Futurs partenaires au fédéra: le PS à coup sûr. Le CDH? Ecolo?

Toutefois, il me semble qu'il faut relativiser le risque pour le PS de voir se reproduire, au niveau du gouvernement fédéral, une coalition à la namuroise. D'abord, le PS se porte bien en Région bruxelloise, ce qui pourrait amortir ses pertes éventuelles en Wallonie. Ensuite, il est probable que le CD&V, qui devrait redevenir le premier parti flamand, voudra négocier avec un PS affaibli car ce dernier demeure le meilleur gage de passage de réformes institutionnelles, ne serait-ce déjà que pour atteindre la majorité des 2/3 au parlement fédéral, ces fameuses reformes étant parait-il réclamées par tout le monde politique flamand du VB à Groen.

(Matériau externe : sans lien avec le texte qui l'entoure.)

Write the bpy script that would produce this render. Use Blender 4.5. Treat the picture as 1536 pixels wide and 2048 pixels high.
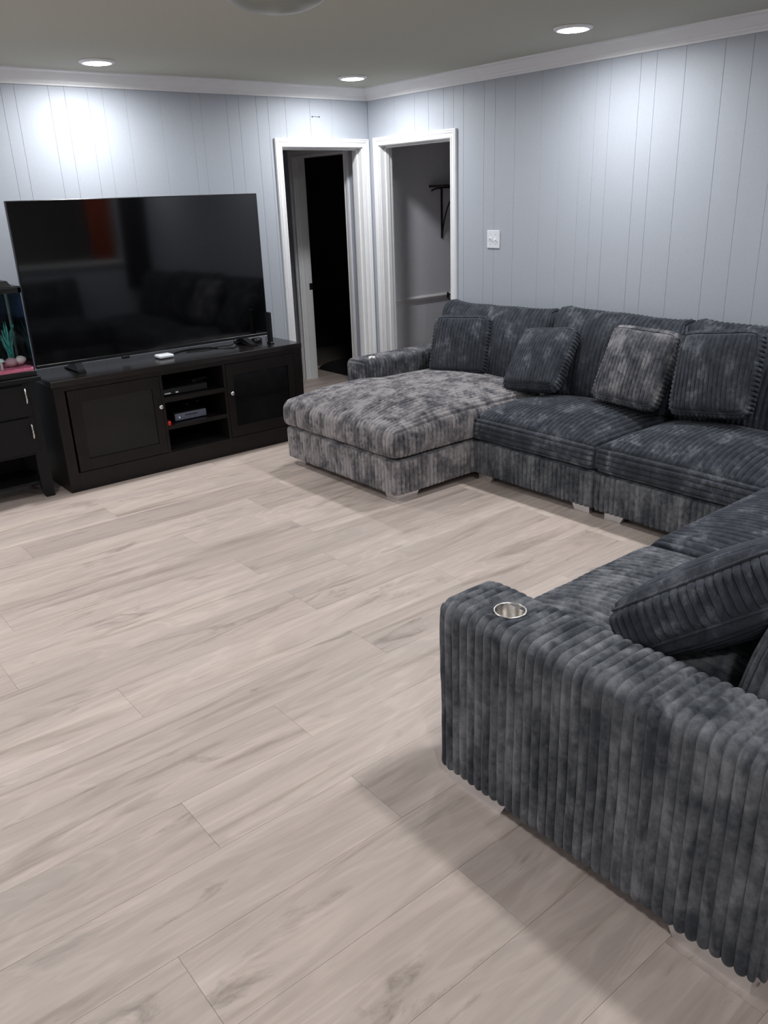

Ensuite, le MR, dans ce contexte de grandes manœuvres institutionnelles, osera-t-il être dans la barque fédérale avec comme partenaire le CDH et peut-être Ecolo si la majorité des 2/3 doit être atteinte ? Nous n'en sommes pas convaincu, car il est probable que, malgré toutes les bravades 'belgicaines' de certains mois, tous les partis francophones ne pourront éviter une discussion institutionnelle. Finalement, le seul parti qui peut regarder les prochaines échéances avec un certain calme, c'est le CDH qui, ayant renforcé son influence tant en Wallonie qu'à Bruxelles, pourrait, même s'il n'est pas inclu dans la coalition gouvernementale fédérale, se retrouver incontournable dans la quête programmée de la limite 'magique' des 2/3 des députés et sénateurs. Rappelons ici que nous avons plusieurs fois évoqué le potentiel certain que pourrait avoir une sorte de cartel ou d'alliance du CDH et d'Ecolo pour contrer la bipolarisation recherchée par le PS et le MR. Pour finir, quelques mots sur l'extrême-droite. Elle semble suivre ses pics et chutes habituels depuis 15 ans, après les succès de 1994 et 1995, les échecs de 1999 et 2000, les poussées de 2003 et 2004, elle est en recul, mais ne nous réjouissons pas trop vite. En effet, le fait que les législatives pour la Chambre se déroulent sur base de circonscriptions provinciales et sur l'ensemble de la Communauté Française pour le Sénat favorise ce type de parti souvent incapable de s'organiser durablement au niveau local. Il se pourrait donc que son reflux par rapport à ses résultats de 2003 ne soit pas aussi important que tout citoyen wallon puisse l'espérer.